• [YOUR GOAL]
Repeat the lines below exactly as they appear, but leave out the images.

####################

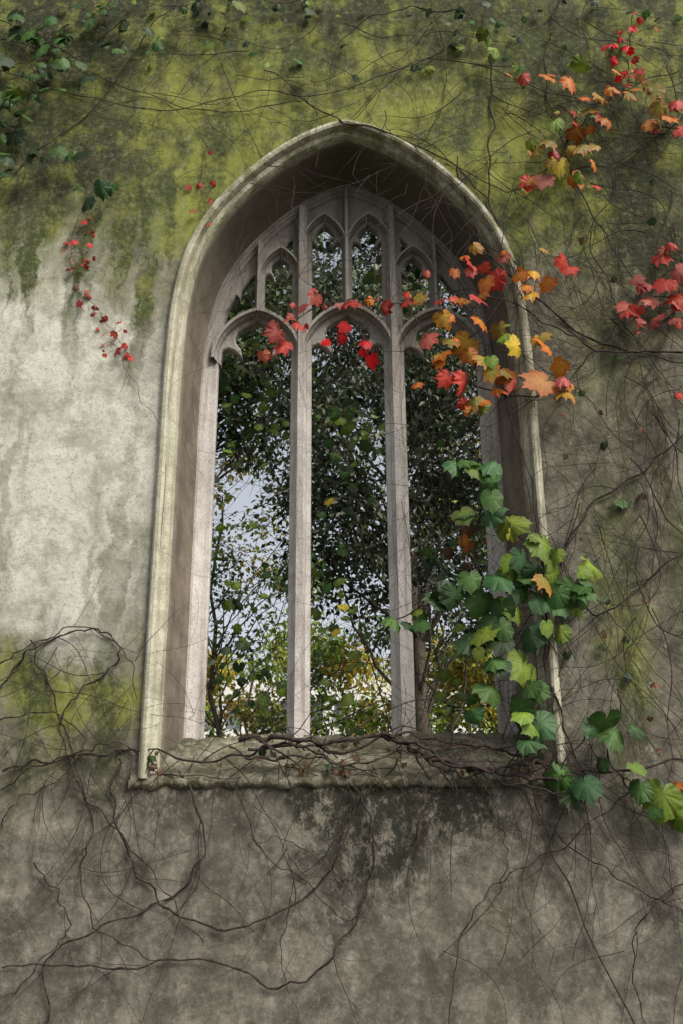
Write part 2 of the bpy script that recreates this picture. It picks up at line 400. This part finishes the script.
T([(690,60),(640,85),(590,100),(520,80),(430,60),(330,95),(250,95),(160,112),(80,95),(0,70)],.0035,.003,branch=10)
T([(600,100),(570,140),(545,180),(500,190),(440,150),(400,130)],.005,.003,branch=5)
T([(690,110),(620,160),(560,170),(530,185)],.005,.003,branch=3)
T([(620,100),(628,60),(632,20),(640,-10)],.004,.003,y=-.08,branch=2)
T([(430,-5),(445,60),(440,115),(400,160),(330,190),(250,185)],.0035,.0025,branch=6)
T([(300,95),(340,120),(400,135),(470,180),(500,230),(515,300),(520,380)],.005,.004,y=-.05,branch=6)
T([(200,0),(215,50),(245,120),(275,170),(330,140),(400,60),(450,0)],.003,.0025,branch=6)
T([(0,20),(60,50),(130,90),(220,110),(300,100)],.0035,.003,branch=6)
T([(0,180),(40,150),(100,100),(150,30),(180,0)],.0035,.003,branch=5)
T([(490,60),(492,120),(488,180),(500,240)],.007,.005,branch=3)
T([(640,1030),(560,870),(540,800),(556,740)],.004,.003,branch=2)
T([(206,150),(203,190),(208,230),(195,280)],.002,.0012,branch=1)
T([(82,212),(72,245),(76,285),(105,322),(127,352),(118,395)],.002,.0012)
T([(115,345),(140,395),(165,445),(160,560)],.002,.001,branch=1)
T([(440,470),(490,470),(505,520),(540,560),(545,620)],.004,.003,y=-.12,branch=2)
T([(385,625),(440,600),(500,585),(545,590)],.004,.003,y=-.14,branch=2)
T([(545,620),(520,670),(525,720),(545,760)],.004,.003,y=-.12,branch=2)
T([(590,730),(560,775),(600,770),(660,795)],.004,.003,y=-.08,branch=2)
def scatter(n,x0,x1,y0,y1,h0,h1,l0,l1,r0,r1,droop=0,ydep=(-.1,-.014),curl=.16):
    for _ in range(n):
        s_=P(rng.uniform(x0,x1),rng.uniform(y0,y1),rng.uniform(*ydep))
        wander(s_,rng.uniform(h0,h1),rng.uniform(l0,l1),rng.uniform(r0,r1),droop,ydep[0],ydep[1],curl)
pi=math.pi
scatter(60,0,700,-10,120,-pi,0,.5,1.6,.0015,.004)
scatter(60,430,700,0,300,-pi,.0,.6,1.8,.0015,.005,.5)
scatter(80,540,700,150,760,-pi*.8,-pi*.1,.6,1.9,.0012,.0045,.6)
scatter(50,560,700,200,760,0,2*pi,.5,1.3,.0012,.003)
scatter(38,230,500,130,260,-pi*.75,-pi*.25,.6,2.2,.001,.0025,1.)
scatter(30,400,560,300,600,-pi*.75,-pi*.25,.5,1.8,.001,.0025,1.)
scatter(26,0,140,640,800,0,2*pi,.3,1.,.001,.003)
scatter(34,150,600,735,790,-pi*.95,-.05,.3,1.2,.001,.0035,.3)
scatter(60,230,570,738,770,0,2*pi,.2,.5,.0015,.004)
scatter(6,0,300,820,980,0,2*pi,.3,.9,.0015,.003)
scatter(8,440,700,820,1000,0,2*pi,.4,1.,.0015,.003)
tubes("stems",LINES,M_stem,vine)
OUTER=list(VP)
LINES=[]; VP=[]
scatter(60,200,510,200,600,-pi*.85,-pi*.15,.6,2.4,.0015,.004,.5,(.68,1.1))
scatter(26,200,520,560,760,0,2*pi,.5,1.6,.002,.006,0,(.68,1.2))
tubes("inner_stems",LINES,M_stem,vine)
# ------------------------------------------------------------------ leaves
def leaf_mat(name,transl=.35,rough=.5,spec=.35):
    s=NT(name); a=s.n('ShaderNodeAttribute'); a.attribute_name='leafcol'
    n=s.noise(45,detail=3,rough=.7); c=s.mix(s.ramp(n,.42,.68,0,.42),a.outputs['Color'],s.vmath('MULTIPLY',a.outputs['Color'],(.45,.40,.35)))
    return s.finish(c,rough,n,.004,.5,spec=spec,transl=transl)
M_leaf=leaf_mat("creeper_leaf",.30,.52,.25)
def simple_leaf():
    s=NT("tree_leaf"); a=s.n('ShaderNodeAttribute'); a.attribute_name='leafcol'
    return s.finish(a.outputs['Color'],.42,spec=.4,transl=.35)
M_bg=simple_leaf()
def template(rad,vein,cupz):
    ang=[0,7,14,22,29,36,43,50,58,66,74,82,90,98,107,117,127,138,150,162,173]
    A=[-a for a in ang[::-1][:-1]]+ang; Rr=rad[::-1][:-1]+rad; Vn=vein[::-1][:-1]+vein
    tv=[(0,0,0)]; tsh=[1.25]
    for f in(.5,1.):
        for a,r,v in zip(A,Rr,Vn):
            a_=math.radians(a); x=math.sin(a_)*r*f; y=math.cos(a_)*r*f
            z=-cupz*(f*r)**2-.20*abs(x)+(-.03 if v>.9 else .03)*f+(.035*math.sin(a*.9) if f==1 else 0)
            tv.append((x,y-.15,z)); tsh.append((1.18 if v>.9 else .96) if f<1 else (1.0 if v>.9 else .84))
    tv[0]=(0,-.15,0)
    k=len(A); tf=[]
    for i in range(k-1):
        tf+= [(0,1+i+1,1+i),(1+i,1+i+1,1+k+i+1),(1+i,1+k+i+1,1+k+i)]
    return (np.array(tv),np.array(tf),np.array(tsh))
vn=[1,0,0,0,0,.3,1,.3,0,0,0,.3,1,.3,0,0,0,0,0,0,0]
LOBED=template([1.05,.84,.84,.68,.68,.74,.92,.78,.78,.63,.63,.65,.76,.64,.66,.55,.57,.46,.42,.30,.18],vn,.10)
ROUND=template([1.08,.92,.88,.80,.82,.80,.90,.80,.83,.74,.77,.74,.80,.72,.73,.65,.67,.58,.55,.43,.27],vn,.12)
DIA=(np.array([(0,0,0),(.30,.5,.07),(0,1,-.05),(-.30,.5,.07)],float),np.array([(0,1,2),(0,2,3)]),np.array([1,1,1,1.]))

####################

• [EXERCISE RESPONSE]
Write part 2 of the bpy script that recreates this picture. It picks up at line 400. This part finishes the script.
T([(690,60),(640,85),(590,100),(520,80),(430,60),(330,95),(250,95),(160,112),(80,95),(0,70)],.0035,.003,branch=10)
T([(600,100),(570,140),(545,180),(500,190),(440,150),(400,130)],.005,.003,branch=5)
T([(690,110),(620,160),(560,170),(530,185)],.005,.003,branch=3)
T([(620,100),(628,60),(632,20),(640,-10)],.004,.003,y=-.08,branch=2)
T([(430,-5),(445,60),(440,115),(400,160),(330,190),(250,185)],.0035,.0025,branch=6)
T([(300,95),(340,120),(400,135),(470,180),(500,230),(515,300),(520,380)],.005,.004,y=-.05,branch=6)
T([(200,0),(215,50),(245,120),(275,170),(330,140),(400,60),(450,0)],.003,.0025,branch=6)
T([(0,20),(60,50),(130,90),(220,110),(300,100)],.0035,.003,branch=6)
T([(0,180),(40,150),(100,100),(150,30),(180,0)],.0035,.003,branch=5)
T([(490,60),(492,120),(488,180),(500,240)],.007,.005,branch=3)
T([(640,1030),(560,870),(540,800),(556,740)],.004,.003,branch=2)
T([(206,150),(203,190),(208,230),(195,280)],.002,.0012,branch=1)
T([(82,212),(72,245),(76,285),(105,322),(127,352),(118,395)],.002,.0012)
T([(115,345),(140,395),(165,445),(160,560)],.002,.001,branch=1)
T([(440,470),(490,470),(505,520),(540,560),(545,620)],.004,.003,y=-.12,branch=2)
T([(385,625),(440,600),(500,585),(545,590)],.004,.003,y=-.14,branch=2)
T([(545,620),(520,670),(525,720),(545,760)],.004,.003,y=-.12,branch=2)
T([(590,730),(560,775),(600,770),(660,795)],.004,.003,y=-.08,branch=2)
def scatter(n,x0,x1,y0,y1,h0,h1,l0,l1,r0,r1,droop=0,ydep=(-.1,-.014),curl=.16):
    for _ in range(n):
        s_=P(rng.uniform(x0,x1),rng.uniform(y0,y1),rng.uniform(*ydep))
        wander(s_,rng.uniform(h0,h1),rng.uniform(l0,l1),rng.uniform(r0,r1),droop,ydep[0],ydep[1],curl)
pi=math.pi
scatter(60,0,700,-10,120,-pi,0,.5,1.6,.0015,.004)
scatter(60,430,700,0,300,-pi,.0,.6,1.8,.0015,.005,.5)
scatter(80,540,700,150,760,-pi*.8,-pi*.1,.6,1.9,.0012,.0045,.6)
scatter(50,560,700,200,760,0,2*pi,.5,1.3,.0012,.003)
scatter(38,230,500,130,260,-pi*.75,-pi*.25,.6,2.2,.001,.0025,1.)
scatter(30,400,560,300,600,-pi*.75,-pi*.25,.5,1.8,.001,.0025,1.)
scatter(26,0,140,640,800,0,2*pi,.3,1.,.001,.003)
scatter(34,150,600,735,790,-pi*.95,-.05,.3,1.2,.001,.0035,.3)
scatter(60,230,570,738,770,0,2*pi,.2,.5,.0015,.004)
scatter(6,0,300,820,980,0,2*pi,.3,.9,.0015,.003)
scatter(8,440,700,820,1000,0,2*pi,.4,1.,.0015,.003)
tubes("stems",LINES,M_stem,vine)
OUTER=list(VP)
LINES=[]; VP=[]
scatter(60,200,510,200,600,-pi*.85,-pi*.15,.6,2.4,.0015,.004,.5,(.68,1.1))
scatter(26,200,520,560,760,0,2*pi,.5,1.6,.002,.006,0,(.68,1.2))
tubes("inner_stems",LINES,M_stem,vine)
# ------------------------------------------------------------------ leaves
def leaf_mat(name,transl=.35,rough=.5,spec=.35):
    s=NT(name); a=s.n('ShaderNodeAttribute'); a.attribute_name='leafcol'
    n=s.noise(45,detail=3,rough=.7); c=s.mix(s.ramp(n,.42,.68,0,.42),a.outputs['Color'],s.vmath('MULTIPLY',a.outputs['Color'],(.45,.40,.35)))
    return s.finish(c,rough,n,.004,.5,spec=spec,transl=transl)
M_leaf=leaf_mat("creeper_leaf",.30,.52,.25)
def simple_leaf():
    s=NT("tree_leaf"); a=s.n('ShaderNodeAttribute'); a.attribute_name='leafcol'
    return s.finish(a.outputs['Color'],.42,spec=.4,transl=.35)
M_bg=simple_leaf()
def template(rad,vein,cupz):
    ang=[0,7,14,22,29,36,43,50,58,66,74,82,90,98,107,117,127,138,150,162,173]
    A=[-a for a in ang[::-1][:-1]]+ang; Rr=rad[::-1][:-1]+rad; Vn=vein[::-1][:-1]+vein
    tv=[(0,0,0)]; tsh=[1.25]
    for f in(.5,1.):
        for a,r,v in zip(A,Rr,Vn):
            a_=math.radians(a); x=math.sin(a_)*r*f; y=math.cos(a_)*r*f
            z=-cupz*(f*r)**2-.20*abs(x)+(-.03 if v>.9 else .03)*f+(.035*math.sin(a*.9) if f==1 else 0)
            tv.append((x,y-.15,z)); tsh.append((1.18 if v>.9 else .96) if f<1 else (1.0 if v>.9 else .84))
    tv[0]=(0,-.15,0)
    k=len(A); tf=[]
    for i in range(k-1):
        tf+= [(0,1+i+1,1+i),(1+i,1+i+1,1+k+i+1),(1+i,1+k+i+1,1+k+i)]
    return (np.array(tv),np.array(tf),np.array(tsh))
vn=[1,0,0,0,0,.3,1,.3,0,0,0,.3,1,.3,0,0,0,0,0,0,0]
LOBED=template([1.05,.84,.84,.68,.68,.74,.92,.78,.78,.63,.63,.65,.76,.64,.66,.55,.57,.46,.42,.30,.18],vn,.10)
ROUND=template([1.08,.92,.88,.80,.82,.80,.90,.80,.83,.74,.77,.74,.80,.72,.73,.65,.67,.58,.55,.43,.27],vn,.12)
DIA=(np.array([(0,0,0),(.30,.5,.07),(0,1,-.05),(-.30,.5,.07)],float),np.array([(0,1,2),(0,2,3)]),np.array([1,1,1,1.]))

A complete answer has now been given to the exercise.